===== DATA SHOWN =====
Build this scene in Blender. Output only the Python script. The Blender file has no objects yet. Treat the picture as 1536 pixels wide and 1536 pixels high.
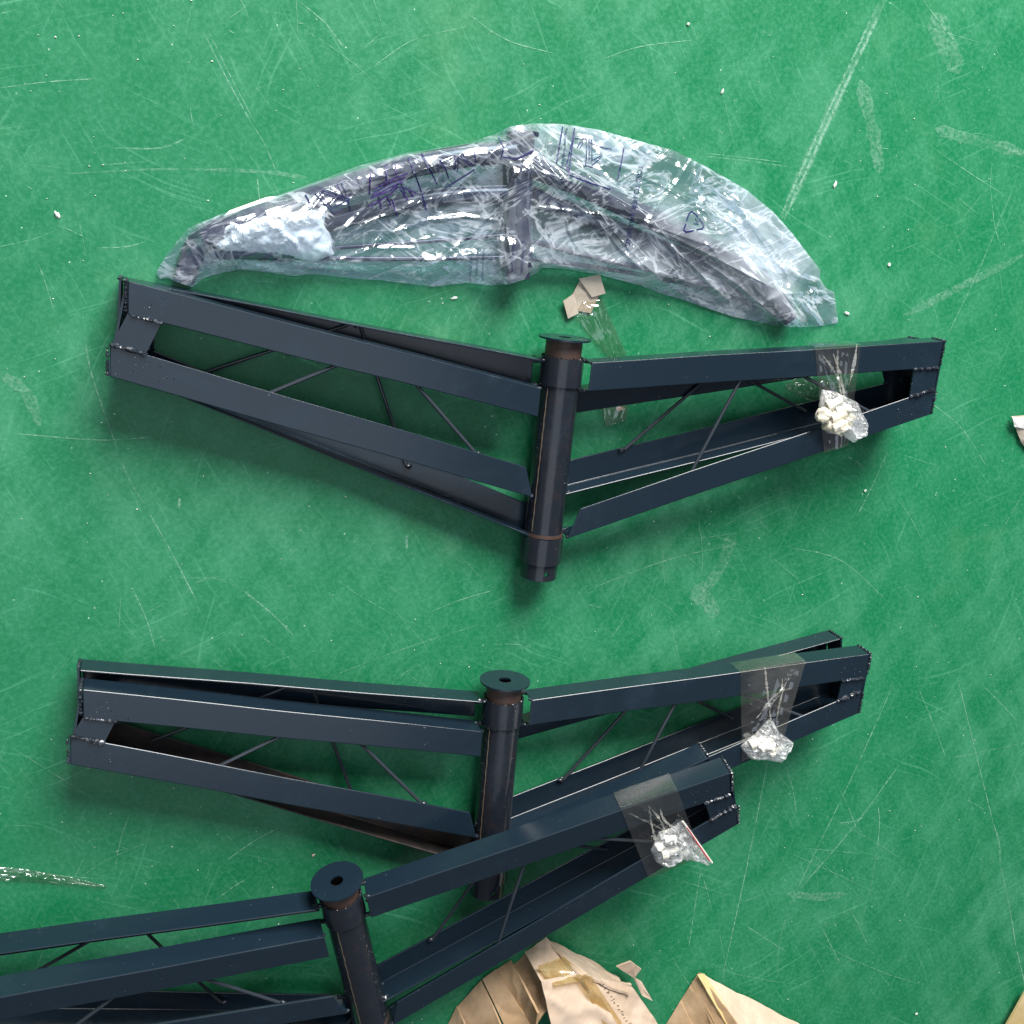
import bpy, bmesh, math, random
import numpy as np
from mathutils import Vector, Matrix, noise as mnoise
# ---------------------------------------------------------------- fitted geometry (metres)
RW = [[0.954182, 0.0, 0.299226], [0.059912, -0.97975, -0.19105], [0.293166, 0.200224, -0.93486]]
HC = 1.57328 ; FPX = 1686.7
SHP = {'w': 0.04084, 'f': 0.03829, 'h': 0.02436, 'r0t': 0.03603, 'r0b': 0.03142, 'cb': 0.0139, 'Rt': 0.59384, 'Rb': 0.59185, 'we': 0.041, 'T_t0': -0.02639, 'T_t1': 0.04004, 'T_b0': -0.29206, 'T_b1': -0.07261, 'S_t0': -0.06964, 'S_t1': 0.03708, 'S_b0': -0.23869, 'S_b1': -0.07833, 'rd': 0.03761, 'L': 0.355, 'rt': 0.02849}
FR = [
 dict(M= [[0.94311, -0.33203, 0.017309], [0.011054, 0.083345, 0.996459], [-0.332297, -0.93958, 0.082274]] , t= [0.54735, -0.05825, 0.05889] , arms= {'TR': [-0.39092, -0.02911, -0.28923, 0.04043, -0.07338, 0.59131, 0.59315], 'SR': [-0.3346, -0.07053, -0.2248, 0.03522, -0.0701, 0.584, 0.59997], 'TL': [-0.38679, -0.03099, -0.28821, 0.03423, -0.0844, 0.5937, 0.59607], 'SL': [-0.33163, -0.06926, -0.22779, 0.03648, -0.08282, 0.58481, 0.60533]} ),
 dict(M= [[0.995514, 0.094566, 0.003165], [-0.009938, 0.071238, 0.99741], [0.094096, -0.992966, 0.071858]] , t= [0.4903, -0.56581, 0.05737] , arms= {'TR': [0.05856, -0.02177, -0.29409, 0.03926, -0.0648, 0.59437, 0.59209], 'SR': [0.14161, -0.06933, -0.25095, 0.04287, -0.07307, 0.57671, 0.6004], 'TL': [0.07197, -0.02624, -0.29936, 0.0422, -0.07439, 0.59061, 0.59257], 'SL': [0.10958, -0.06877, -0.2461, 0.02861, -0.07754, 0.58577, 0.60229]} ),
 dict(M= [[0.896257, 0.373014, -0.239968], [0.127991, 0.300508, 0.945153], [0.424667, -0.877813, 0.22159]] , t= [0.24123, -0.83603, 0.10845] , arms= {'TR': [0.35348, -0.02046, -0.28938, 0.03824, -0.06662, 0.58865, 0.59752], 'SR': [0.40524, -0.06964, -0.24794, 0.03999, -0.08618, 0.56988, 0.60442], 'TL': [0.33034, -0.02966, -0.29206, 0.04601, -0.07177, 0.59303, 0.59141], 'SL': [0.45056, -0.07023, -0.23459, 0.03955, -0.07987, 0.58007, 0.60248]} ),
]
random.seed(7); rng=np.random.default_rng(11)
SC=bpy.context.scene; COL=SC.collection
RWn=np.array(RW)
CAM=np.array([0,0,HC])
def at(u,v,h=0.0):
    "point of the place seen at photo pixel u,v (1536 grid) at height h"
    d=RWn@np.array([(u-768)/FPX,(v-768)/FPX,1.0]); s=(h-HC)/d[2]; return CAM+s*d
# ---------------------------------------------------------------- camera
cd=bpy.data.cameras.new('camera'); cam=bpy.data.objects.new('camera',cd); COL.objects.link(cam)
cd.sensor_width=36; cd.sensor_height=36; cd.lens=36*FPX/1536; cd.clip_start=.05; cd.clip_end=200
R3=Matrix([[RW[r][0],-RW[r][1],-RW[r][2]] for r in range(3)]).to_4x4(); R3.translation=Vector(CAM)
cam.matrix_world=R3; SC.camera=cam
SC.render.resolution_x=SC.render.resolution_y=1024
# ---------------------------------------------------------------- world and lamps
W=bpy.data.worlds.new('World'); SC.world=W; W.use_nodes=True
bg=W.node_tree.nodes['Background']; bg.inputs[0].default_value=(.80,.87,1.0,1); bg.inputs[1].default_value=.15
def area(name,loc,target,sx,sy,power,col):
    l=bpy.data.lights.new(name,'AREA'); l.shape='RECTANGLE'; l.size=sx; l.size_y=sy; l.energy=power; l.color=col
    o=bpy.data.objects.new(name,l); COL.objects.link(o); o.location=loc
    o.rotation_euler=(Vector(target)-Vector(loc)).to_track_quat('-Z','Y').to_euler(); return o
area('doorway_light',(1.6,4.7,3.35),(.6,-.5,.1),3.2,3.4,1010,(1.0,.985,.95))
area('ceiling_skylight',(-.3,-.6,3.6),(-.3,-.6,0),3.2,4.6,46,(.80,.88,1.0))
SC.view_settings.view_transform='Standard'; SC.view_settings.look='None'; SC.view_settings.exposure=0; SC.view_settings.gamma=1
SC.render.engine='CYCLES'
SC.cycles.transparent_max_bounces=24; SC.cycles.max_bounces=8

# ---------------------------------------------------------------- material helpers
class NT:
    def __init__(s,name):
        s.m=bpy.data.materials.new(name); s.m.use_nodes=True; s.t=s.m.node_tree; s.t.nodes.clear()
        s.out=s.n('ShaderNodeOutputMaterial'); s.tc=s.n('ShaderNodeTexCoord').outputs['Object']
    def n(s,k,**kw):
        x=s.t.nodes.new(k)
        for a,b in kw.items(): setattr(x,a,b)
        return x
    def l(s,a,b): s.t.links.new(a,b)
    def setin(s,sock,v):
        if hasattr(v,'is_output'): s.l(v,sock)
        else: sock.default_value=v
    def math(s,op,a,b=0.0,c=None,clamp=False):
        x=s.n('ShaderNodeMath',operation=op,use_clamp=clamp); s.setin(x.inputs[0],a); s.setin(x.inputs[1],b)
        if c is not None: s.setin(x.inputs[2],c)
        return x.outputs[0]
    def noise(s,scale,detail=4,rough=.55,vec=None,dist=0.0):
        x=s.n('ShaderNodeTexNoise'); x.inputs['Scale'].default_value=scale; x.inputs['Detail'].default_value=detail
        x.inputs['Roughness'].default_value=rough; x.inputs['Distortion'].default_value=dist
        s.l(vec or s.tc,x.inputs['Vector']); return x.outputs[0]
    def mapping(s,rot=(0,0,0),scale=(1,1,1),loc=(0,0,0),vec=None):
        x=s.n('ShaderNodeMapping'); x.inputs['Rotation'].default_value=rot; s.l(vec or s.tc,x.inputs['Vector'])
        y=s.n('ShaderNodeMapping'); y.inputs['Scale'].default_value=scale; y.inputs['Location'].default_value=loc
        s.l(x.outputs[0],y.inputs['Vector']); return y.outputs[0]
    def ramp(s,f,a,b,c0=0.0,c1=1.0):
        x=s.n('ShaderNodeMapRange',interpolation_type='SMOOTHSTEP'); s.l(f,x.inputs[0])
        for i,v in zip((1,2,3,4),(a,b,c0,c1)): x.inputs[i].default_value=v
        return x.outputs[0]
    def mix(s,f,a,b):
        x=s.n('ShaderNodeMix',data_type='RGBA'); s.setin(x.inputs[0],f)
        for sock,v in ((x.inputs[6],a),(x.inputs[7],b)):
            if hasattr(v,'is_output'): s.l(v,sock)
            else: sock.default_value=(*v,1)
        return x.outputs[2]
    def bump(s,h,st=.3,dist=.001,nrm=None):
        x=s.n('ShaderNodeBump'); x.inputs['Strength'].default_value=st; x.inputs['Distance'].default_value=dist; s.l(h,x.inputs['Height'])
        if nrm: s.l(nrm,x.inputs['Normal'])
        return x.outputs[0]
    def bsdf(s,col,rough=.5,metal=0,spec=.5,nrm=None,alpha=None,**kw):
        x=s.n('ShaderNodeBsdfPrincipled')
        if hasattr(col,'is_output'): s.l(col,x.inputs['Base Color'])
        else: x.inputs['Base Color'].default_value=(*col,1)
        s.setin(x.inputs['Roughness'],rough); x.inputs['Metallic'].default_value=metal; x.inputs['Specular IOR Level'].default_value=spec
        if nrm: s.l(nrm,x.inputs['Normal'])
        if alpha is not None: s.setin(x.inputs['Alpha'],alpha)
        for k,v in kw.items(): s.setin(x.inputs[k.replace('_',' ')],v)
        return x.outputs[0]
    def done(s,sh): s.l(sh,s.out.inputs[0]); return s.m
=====
GIVEN INSTRUCTION:
State how many lines above contain the string "objects", with no other words.

TASK RESULT:
3